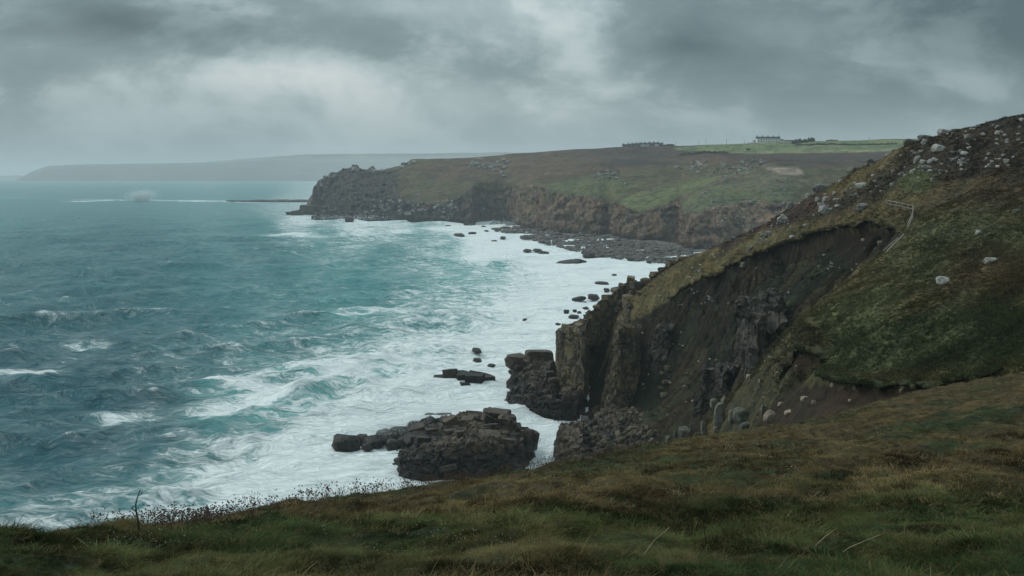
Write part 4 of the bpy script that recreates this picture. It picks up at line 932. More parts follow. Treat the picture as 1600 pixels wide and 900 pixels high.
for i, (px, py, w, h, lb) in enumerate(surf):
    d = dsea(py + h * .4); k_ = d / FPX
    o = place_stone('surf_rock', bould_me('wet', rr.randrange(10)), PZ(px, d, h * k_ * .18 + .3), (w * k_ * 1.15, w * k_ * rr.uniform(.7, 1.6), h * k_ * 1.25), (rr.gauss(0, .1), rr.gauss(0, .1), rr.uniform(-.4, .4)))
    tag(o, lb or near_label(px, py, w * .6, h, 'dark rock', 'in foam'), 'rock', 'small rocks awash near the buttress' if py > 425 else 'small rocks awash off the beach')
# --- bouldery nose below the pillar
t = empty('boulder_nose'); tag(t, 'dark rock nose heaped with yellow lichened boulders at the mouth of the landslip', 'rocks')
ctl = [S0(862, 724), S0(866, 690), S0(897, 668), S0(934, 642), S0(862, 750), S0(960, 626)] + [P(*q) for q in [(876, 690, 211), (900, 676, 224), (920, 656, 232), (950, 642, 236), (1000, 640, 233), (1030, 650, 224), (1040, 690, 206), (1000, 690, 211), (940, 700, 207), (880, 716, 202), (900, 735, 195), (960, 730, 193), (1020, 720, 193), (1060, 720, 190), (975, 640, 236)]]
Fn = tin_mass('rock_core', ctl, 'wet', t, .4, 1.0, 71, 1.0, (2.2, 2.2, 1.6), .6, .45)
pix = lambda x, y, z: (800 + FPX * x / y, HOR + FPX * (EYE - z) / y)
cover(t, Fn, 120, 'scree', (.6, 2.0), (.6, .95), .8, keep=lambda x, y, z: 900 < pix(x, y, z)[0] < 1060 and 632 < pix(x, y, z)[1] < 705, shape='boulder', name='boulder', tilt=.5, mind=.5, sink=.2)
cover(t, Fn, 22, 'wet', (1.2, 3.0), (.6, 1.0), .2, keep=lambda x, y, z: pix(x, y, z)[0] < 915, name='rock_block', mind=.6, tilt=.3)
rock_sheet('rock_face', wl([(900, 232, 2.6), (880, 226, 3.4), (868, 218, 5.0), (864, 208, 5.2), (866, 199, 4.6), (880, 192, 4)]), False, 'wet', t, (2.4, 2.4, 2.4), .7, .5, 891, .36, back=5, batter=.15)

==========

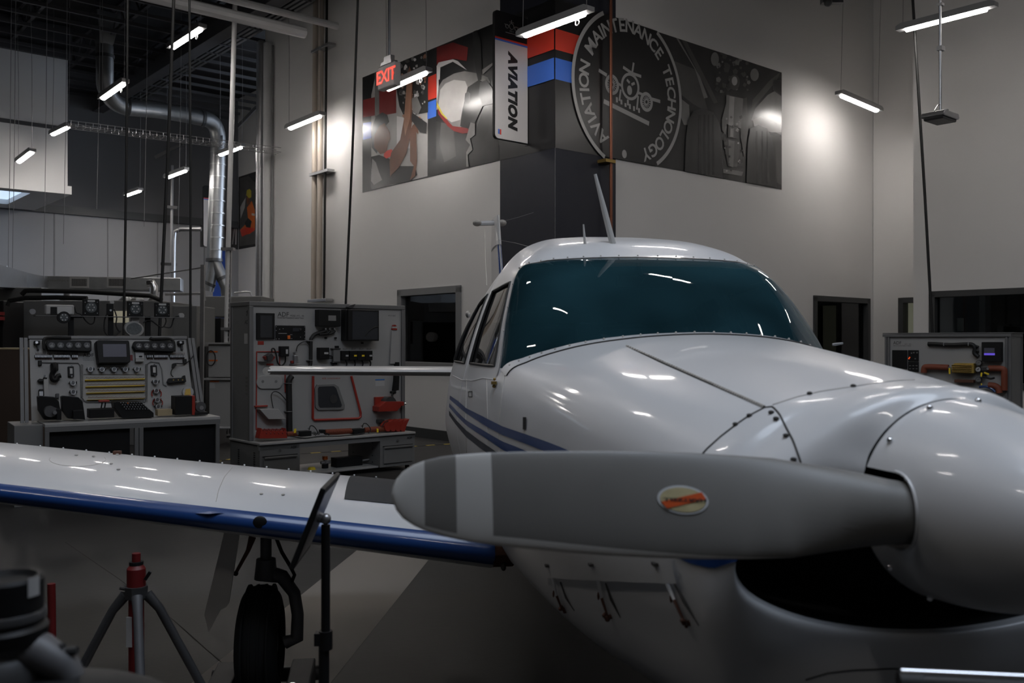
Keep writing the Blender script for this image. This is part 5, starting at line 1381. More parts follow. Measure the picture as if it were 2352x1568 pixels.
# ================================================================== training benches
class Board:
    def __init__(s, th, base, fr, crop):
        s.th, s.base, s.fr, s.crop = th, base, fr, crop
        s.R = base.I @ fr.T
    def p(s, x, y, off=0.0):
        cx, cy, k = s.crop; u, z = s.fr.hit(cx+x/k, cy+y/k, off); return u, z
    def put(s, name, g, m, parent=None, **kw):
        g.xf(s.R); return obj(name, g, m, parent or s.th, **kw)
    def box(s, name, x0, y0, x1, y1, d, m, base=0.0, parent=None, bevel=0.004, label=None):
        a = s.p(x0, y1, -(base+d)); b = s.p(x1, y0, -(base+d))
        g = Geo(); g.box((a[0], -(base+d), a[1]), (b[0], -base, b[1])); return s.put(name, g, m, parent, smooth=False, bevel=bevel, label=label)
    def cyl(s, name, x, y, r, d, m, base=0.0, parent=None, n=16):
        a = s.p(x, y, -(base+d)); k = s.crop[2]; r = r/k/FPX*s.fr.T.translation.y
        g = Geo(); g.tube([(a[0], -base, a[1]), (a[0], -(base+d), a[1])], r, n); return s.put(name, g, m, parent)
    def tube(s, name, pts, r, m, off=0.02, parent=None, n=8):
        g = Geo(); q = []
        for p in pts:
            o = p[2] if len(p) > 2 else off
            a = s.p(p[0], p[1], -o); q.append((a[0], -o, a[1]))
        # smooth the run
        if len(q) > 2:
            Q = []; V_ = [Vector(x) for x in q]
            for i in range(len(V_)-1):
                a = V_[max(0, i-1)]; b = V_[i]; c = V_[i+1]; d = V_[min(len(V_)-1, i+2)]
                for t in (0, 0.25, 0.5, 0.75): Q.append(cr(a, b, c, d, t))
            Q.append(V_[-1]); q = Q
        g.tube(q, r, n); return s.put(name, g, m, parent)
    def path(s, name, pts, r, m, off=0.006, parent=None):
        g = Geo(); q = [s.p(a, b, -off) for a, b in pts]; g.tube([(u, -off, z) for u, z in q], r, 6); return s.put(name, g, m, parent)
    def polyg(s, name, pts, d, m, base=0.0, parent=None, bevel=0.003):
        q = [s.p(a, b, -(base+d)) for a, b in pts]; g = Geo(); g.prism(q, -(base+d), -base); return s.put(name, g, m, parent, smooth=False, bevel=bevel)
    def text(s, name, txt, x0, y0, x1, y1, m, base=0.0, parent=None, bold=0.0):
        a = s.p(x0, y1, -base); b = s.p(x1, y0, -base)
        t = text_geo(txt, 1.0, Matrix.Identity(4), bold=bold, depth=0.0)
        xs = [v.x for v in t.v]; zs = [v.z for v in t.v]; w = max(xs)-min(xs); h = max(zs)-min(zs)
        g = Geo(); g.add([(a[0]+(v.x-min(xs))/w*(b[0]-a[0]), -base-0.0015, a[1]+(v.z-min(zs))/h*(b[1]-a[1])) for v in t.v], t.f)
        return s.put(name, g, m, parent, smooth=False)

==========

Say how many lines contain the string "parts", giving nothing but the count.

- WRITTEN REPLY:
2